TELNET is a sure way to publish passwords, esp. when accessing the site through WiFi...

There should be lot's of options to get something like Putty plain SSH or likewise terminal emulators for accessing the central site.
IF you need to persist using telnet, then at least use stunnel or likewise tools to create secure channels  to your server.

(SSH is probably the most easy solution).
And noci's being nice.

Another way to translate what he's saying...

If you love getting hacked, use clear text tech like... telnet, rsh, ftp, CMS systems with no SSL cert.

If you'd like some inspiration, you can hire a pro for a few $100 to break into an office near some target business.

Run AirCrack to break the WiFi. AirCrack only requires roughly 85K worth of packet flow to crack any line.

Then just record all the packets. So in a matter of... Usually only a few minutes... Anyone who can install + run AirCrack + tshark can have logins for all your clear text data shortly.

Guideline: Never run any clear text protocol... ever... no exceptions...

I can't tell you the number of clients I've had come to me to clean up hacks + usually the root cause was some clear text tech running somewhere.
Avatar of ckusmierz

ASKER

Thanks for the replies. I understand the security concerns and am pursuing the SSH option. I tested this though Putty and the host does support SSH, and seems to terminate sessions as I need, however the clients do not support SSH by default so I need to download, install and configure the handhelds. I have seven units to cycle through this process.

In the interim I was hoping a simple login script could solve my immediate problem. When each user logs in I would like to run a scrip which executes a -who- and outputs the results to a temp file, then run a grep on this file looking for the user name and performing an -skill -kill -v pts/#- to kill any previous shells for the user. Is this doable?

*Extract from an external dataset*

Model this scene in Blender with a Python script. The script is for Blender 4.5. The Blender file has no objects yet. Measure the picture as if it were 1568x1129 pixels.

Again, thanks for the help.
NB! Even better than ssh (which still drops connections if your WiFi connection gets disturbed) would be mosh for your specific case. It has link roaming i.e. if your client device switches networks (one wifi drops and it picks up another one) your mosh connection to your server will stay alive and it will wait for the packets to go again. It needs ssh for the connection security as an underlying technology, though.